**YOUR INSTRUCTIONS**
How many lines in the records below hold the string "parts"? Answer with the number alone.

**RECORDS SHOWN**
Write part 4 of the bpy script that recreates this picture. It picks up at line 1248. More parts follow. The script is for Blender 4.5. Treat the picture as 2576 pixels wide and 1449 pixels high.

==

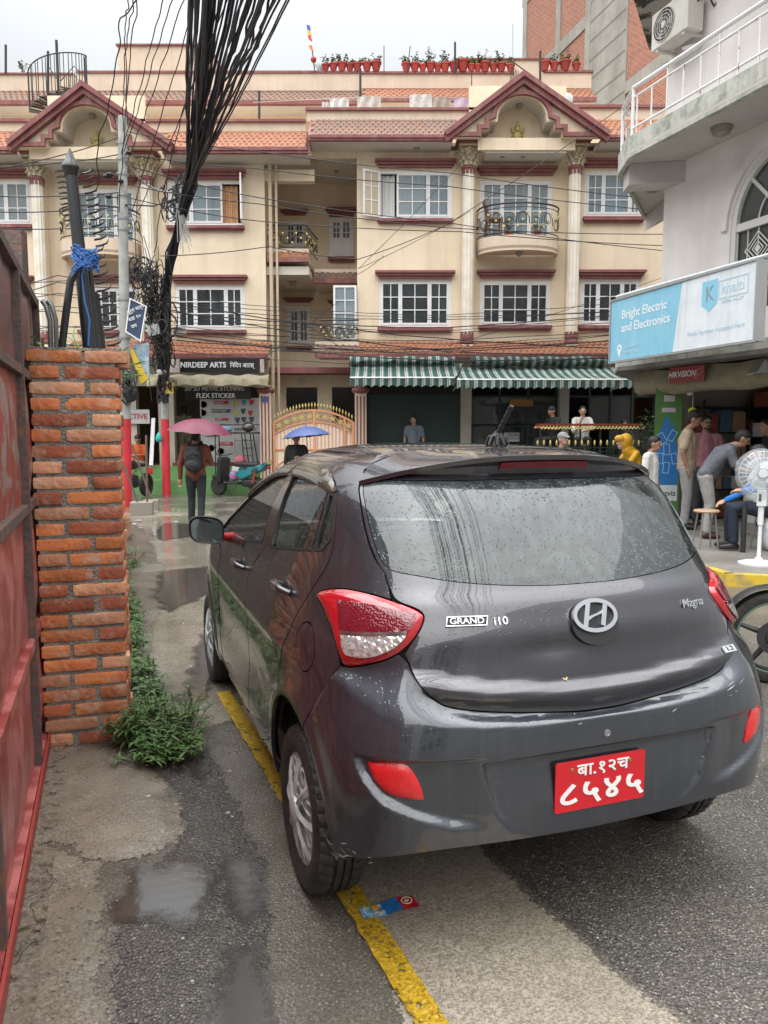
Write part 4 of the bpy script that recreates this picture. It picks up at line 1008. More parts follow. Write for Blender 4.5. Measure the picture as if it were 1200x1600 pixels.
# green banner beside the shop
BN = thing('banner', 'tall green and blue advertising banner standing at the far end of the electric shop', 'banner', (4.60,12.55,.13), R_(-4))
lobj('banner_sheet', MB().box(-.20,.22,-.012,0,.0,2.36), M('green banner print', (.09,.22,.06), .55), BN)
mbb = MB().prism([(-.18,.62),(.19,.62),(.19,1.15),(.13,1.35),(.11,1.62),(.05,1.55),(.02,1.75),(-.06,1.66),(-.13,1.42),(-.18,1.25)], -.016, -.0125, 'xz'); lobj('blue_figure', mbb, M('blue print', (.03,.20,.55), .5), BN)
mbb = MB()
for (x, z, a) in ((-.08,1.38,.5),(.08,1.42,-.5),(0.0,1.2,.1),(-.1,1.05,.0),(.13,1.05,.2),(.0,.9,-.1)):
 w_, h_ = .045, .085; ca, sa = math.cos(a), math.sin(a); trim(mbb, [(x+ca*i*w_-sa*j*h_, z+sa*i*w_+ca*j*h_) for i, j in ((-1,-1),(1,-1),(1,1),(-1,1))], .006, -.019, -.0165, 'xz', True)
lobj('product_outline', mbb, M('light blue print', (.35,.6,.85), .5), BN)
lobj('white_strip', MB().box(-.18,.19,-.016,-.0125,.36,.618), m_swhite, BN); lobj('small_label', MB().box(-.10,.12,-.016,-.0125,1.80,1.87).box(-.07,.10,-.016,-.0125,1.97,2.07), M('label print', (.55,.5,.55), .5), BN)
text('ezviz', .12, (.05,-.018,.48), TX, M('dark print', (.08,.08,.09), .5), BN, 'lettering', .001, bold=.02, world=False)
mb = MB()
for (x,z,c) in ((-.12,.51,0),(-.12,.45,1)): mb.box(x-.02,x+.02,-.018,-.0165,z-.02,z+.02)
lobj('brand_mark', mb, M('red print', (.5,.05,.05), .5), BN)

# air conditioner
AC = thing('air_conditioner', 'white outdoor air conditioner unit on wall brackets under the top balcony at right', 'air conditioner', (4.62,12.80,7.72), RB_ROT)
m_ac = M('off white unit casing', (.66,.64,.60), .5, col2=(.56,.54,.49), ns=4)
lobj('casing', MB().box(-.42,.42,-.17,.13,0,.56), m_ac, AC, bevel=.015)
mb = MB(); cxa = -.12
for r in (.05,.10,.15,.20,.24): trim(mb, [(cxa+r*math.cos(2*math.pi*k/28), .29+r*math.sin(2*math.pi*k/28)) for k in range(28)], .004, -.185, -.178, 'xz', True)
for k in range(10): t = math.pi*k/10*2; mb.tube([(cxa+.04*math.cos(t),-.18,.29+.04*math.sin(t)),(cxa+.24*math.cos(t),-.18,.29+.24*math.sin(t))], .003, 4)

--

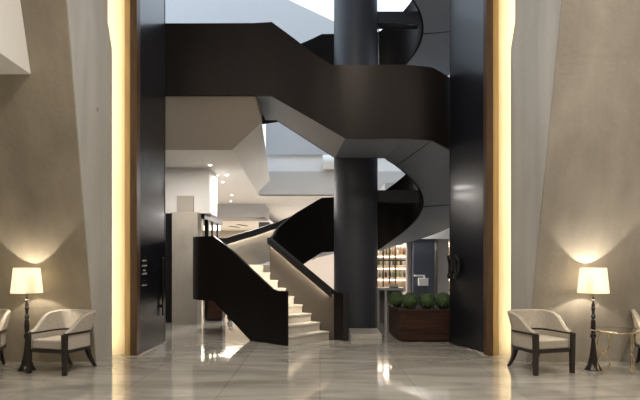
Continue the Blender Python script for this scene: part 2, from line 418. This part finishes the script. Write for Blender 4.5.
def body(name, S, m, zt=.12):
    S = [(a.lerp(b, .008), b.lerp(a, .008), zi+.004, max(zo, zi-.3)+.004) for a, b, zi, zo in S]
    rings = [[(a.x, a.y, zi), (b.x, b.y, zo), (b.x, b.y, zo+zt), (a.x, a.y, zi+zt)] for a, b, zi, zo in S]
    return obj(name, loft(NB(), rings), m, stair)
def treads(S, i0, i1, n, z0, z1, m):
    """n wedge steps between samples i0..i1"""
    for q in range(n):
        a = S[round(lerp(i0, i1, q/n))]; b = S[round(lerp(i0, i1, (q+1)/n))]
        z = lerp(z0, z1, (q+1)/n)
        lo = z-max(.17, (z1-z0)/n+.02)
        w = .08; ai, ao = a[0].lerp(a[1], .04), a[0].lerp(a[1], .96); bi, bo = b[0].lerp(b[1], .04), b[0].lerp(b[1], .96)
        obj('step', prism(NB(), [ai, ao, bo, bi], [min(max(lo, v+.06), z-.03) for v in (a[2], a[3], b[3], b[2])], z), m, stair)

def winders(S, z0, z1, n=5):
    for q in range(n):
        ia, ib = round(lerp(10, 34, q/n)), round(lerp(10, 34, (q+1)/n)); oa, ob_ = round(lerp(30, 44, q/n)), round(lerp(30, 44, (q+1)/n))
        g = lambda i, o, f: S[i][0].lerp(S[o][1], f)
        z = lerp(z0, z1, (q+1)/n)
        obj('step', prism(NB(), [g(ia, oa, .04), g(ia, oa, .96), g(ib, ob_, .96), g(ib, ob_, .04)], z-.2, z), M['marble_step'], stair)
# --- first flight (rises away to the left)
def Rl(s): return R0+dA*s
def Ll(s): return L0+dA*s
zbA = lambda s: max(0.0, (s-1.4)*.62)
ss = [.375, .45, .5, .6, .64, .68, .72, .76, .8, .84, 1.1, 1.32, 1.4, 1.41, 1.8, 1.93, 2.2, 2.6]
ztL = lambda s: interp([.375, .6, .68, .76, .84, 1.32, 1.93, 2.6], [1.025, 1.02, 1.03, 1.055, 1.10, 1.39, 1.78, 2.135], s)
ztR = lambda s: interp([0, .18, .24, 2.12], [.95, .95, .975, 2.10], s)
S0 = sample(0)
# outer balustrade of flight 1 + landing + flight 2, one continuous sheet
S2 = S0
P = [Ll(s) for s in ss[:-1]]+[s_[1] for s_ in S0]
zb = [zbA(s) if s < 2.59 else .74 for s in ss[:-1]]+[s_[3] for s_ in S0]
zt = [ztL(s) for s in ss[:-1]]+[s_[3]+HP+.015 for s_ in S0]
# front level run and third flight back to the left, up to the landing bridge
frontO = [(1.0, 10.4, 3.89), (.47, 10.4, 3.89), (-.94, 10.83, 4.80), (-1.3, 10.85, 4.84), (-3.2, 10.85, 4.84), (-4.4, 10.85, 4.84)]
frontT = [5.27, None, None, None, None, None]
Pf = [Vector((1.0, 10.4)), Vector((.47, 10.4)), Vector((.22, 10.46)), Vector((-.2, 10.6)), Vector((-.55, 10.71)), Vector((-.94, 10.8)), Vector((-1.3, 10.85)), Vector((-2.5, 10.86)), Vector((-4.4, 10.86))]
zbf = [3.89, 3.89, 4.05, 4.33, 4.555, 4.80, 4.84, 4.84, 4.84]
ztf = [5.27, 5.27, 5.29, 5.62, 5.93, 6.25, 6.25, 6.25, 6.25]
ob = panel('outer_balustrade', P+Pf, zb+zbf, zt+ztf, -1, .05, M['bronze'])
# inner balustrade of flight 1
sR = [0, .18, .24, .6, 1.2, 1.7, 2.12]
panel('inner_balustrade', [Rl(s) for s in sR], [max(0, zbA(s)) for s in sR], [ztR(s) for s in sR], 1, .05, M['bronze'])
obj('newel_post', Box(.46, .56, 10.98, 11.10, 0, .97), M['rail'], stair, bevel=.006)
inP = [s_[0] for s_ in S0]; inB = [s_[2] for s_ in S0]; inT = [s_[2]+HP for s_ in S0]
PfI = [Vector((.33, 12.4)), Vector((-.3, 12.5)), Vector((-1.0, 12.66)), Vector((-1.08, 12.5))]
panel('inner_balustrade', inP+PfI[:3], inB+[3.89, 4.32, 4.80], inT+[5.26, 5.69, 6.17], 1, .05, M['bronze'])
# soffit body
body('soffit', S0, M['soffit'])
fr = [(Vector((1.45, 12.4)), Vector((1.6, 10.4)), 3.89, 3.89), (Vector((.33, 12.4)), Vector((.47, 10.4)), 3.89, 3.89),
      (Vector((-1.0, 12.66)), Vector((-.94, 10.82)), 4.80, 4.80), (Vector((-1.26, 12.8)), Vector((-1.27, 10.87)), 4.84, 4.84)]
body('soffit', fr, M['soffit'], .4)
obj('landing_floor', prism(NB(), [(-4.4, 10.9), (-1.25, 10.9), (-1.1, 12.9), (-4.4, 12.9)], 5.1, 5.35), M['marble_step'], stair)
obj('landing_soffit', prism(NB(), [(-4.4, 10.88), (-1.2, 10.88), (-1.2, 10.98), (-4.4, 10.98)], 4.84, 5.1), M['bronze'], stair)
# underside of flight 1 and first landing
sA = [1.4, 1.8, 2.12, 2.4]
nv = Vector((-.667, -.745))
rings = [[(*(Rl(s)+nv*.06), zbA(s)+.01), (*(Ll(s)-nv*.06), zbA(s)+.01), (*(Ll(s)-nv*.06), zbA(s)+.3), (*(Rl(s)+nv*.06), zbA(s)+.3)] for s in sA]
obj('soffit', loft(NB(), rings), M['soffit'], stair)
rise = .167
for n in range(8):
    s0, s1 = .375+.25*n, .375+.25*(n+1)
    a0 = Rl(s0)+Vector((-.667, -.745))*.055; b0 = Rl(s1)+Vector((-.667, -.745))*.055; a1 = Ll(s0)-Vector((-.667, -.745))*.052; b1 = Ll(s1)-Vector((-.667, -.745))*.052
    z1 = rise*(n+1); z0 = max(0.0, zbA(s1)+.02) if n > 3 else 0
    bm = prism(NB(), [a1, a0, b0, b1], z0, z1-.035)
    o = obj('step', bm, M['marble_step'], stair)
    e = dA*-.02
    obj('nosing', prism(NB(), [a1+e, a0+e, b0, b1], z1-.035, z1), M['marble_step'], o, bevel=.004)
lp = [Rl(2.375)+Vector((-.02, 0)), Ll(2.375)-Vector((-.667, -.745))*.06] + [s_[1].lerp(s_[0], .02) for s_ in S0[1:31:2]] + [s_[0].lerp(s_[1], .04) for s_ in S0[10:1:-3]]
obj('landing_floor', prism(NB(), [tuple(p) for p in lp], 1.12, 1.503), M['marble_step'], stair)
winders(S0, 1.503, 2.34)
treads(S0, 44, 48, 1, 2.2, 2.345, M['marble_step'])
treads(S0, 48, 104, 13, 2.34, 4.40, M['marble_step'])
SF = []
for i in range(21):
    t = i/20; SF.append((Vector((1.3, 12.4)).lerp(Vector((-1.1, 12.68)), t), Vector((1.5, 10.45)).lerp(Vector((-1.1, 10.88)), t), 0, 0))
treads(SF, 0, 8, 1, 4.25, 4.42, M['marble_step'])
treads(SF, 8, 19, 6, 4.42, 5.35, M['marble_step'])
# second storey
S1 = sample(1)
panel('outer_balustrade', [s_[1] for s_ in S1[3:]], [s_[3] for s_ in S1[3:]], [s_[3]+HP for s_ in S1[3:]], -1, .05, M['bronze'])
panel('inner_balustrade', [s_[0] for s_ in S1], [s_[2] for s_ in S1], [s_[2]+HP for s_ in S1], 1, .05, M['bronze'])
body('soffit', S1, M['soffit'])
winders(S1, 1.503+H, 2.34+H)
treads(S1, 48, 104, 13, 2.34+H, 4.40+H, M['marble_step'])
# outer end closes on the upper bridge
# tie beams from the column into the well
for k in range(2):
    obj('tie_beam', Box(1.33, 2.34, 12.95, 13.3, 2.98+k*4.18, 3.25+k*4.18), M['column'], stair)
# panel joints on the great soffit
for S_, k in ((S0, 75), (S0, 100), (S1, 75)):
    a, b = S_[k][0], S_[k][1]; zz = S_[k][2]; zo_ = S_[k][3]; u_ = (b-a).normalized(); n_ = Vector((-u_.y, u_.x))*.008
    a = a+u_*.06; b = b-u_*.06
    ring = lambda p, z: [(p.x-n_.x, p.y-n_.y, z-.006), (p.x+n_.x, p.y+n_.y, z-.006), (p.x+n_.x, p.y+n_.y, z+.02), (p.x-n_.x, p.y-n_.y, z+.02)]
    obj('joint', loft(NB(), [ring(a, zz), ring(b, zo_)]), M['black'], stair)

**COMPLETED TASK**
2